John Fountain
Articles

John W. Fountain’s Journal

Nov. 24-25:

Here, 37,000 feet above the earth in a black November night sky, the hum of the United Airlines Boeing 757 reigns steady throughout this cabin of humanity midway between the Atlantic Ocean and Ghana. My thoughts are an almost dizzying array, my heart full as I cross this ocean by air that my ancestors crossed by sea.

As sardined and huddled masses of humanity slavery bound. To sojourn in a strange land to be inflicted with horror and hate over centuries. I imagine the agonizing sounds and scents of fear, evil and blood, even as I sit here pecking on my MacBook keyboard amid the cool air and a cushy seat.

I am the great-great-grandson of a man born a slave. His name was Burton Roy. He was in all likelihood a descendant of West Africa, like many of the African slaves brought to American shores as human chattel.

I am returning to the Motherland as a “free” man, at least not in chains. At least not physically enslaved. And yet, I carry with me the soul’s yearning to taste freedom, to lay down the burden of race, of being Black, the pariah, the N-word. Freedom. This was the soul song of the slave, to taste sweet freedom before the bitter herb of the grave.

The descendant of slaves, my blood American and African—my soul and psyche bathed in the cultural waters of deep Afro-Americana, I am struck by the diametrical position of my journey to my ancestors’. But we are bound together, knit in spirit, by our invariable connection to both America and Africa.

Many in this airplane cabin are asleep, the head of the older woman seated next to me bobbing every so often toward my left shoulder. The glare of headrest video screens dot the rows of seats where some passengers snuggle in blankets, our destination still at least six hours away. I cannot sleep, though I am exhausted. So many I’s to dot and T’s to cross to get to this moment and place in time. Ghana’s Top Hits blares in my ears from my headphones—music I began listening to about three years ago as I began the application process for a Fulbright Scholarship. It was a dream in my mind, a wonderful possibility. If I were lucky enough to land one.

A colleague had stopped by my office at Roosevelt University a few years ago and broached the idea of me applying for a Fulbright. I honestly didn’t know much about it. She said she thought I’d be a good candidate. I took Mary Ellen Schiller’s advice with more than a grain of salt and began to investigate. The Fulbright was for young people and also even old heads like me, offering time and resources to research or teach, or both, to immerse oneself in another culture. So I find myself here.

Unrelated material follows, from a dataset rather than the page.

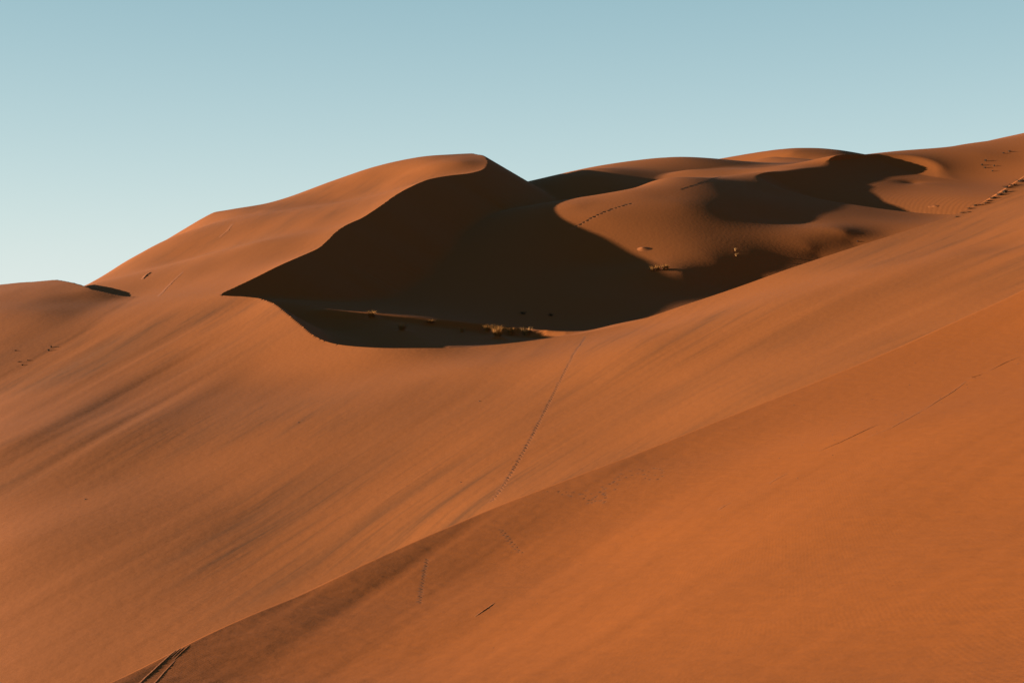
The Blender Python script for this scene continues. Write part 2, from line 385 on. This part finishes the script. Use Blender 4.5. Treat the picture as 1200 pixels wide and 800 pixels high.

…Thirty-five minutes until landing. A fast flight. Slept some but mostly not much. Anticipation, anxiety, the coolness of the cabin, the journey ahead, butterflies. Fourteen years since I was last here. Much work to do. Sources to find. A journey to make. Questions to ask. Tears to cry.
A baby somewhere in the back cries intermittently, sounding at times like a purring cat. People are awake now, the plane beginning its final descent into Accra. Fasten your seatbelts, put away carry-on items. Here I go… Here I come. Ghana.